» Written problem: The listing beneath should be written out in full, exactly as shown.

· · · ·

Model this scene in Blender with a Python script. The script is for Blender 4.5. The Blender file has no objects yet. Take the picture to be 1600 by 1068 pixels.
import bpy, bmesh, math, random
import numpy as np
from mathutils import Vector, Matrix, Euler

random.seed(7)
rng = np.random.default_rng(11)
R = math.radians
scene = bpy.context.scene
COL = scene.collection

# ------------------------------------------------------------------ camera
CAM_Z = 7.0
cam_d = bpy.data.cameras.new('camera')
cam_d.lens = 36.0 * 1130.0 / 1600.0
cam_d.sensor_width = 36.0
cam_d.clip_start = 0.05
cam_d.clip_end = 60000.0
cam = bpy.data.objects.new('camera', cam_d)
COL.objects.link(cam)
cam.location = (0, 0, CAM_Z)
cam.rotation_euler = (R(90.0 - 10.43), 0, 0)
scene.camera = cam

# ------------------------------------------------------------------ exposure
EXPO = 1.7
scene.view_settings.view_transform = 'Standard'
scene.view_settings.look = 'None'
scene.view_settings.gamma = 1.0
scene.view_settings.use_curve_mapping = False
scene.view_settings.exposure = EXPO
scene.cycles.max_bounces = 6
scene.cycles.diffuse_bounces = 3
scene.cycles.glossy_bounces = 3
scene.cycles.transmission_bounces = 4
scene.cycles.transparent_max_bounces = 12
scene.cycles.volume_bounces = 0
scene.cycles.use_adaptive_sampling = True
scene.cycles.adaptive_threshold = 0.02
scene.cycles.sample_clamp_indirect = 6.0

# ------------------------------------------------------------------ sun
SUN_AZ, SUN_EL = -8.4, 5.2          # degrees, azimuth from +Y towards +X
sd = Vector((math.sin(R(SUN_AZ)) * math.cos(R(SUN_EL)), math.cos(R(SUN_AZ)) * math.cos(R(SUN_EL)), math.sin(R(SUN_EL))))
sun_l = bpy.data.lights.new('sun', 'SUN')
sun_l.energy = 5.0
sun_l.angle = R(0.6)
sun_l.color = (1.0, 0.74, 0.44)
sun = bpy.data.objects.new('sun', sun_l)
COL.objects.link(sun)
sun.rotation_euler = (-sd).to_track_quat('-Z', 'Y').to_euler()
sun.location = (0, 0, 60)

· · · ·

» In response:
Model this scene in Blender with a Python script. The script is for Blender 4.5. The Blender file has no objects yet. Take the picture to be 1600 by 1068 pixels.
import bpy, bmesh, math, random
import numpy as np
from mathutils import Vector, Matrix, Euler

random.seed(7)
rng = np.random.default_rng(11)
R = math.radians
scene = bpy.context.scene
COL = scene.collection

# ------------------------------------------------------------------ camera
CAM_Z = 7.0
cam_d = bpy.data.cameras.new('camera')
cam_d.lens = 36.0 * 1130.0 / 1600.0
cam_d.sensor_width = 36.0
cam_d.clip_start = 0.05
cam_d.clip_end = 60000.0
cam = bpy.data.objects.new('camera', cam_d)
COL.objects.link(cam)
cam.location = (0, 0, CAM_Z)
cam.rotation_euler = (R(90.0 - 10.43), 0, 0)
scene.camera = cam

# ------------------------------------------------------------------ exposure
EXPO = 1.7
scene.view_settings.view_transform = 'Standard'
scene.view_settings.look = 'None'
scene.view_settings.gamma = 1.0
scene.view_settings.use_curve_mapping = False
scene.view_settings.exposure = EXPO
scene.cycles.max_bounces = 6
scene.cycles.diffuse_bounces = 3
scene.cycles.glossy_bounces = 3
scene.cycles.transmission_bounces = 4
scene.cycles.transparent_max_bounces = 12
scene.cycles.volume_bounces = 0
scene.cycles.use_adaptive_sampling = True
scene.cycles.adaptive_threshold = 0.02
scene.cycles.sample_clamp_indirect = 6.0

# ------------------------------------------------------------------ sun
SUN_AZ, SUN_EL = -8.4, 5.2          # degrees, azimuth from +Y towards +X
sd = Vector((math.sin(R(SUN_AZ)) * math.cos(R(SUN_EL)), math.cos(R(SUN_AZ)) * math.cos(R(SUN_EL)), math.sin(R(SUN_EL))))
sun_l = bpy.data.lights.new('sun', 'SUN')
sun_l.energy = 5.0
sun_l.angle = R(0.6)
sun_l.color = (1.0, 0.74, 0.44)
sun = bpy.data.objects.new('sun', sun_l)
COL.objects.link(sun)
sun.rotation_euler = (-sd).to_track_quat('-Z', 'Y').to_euler()
sun.location = (0, 0, 60)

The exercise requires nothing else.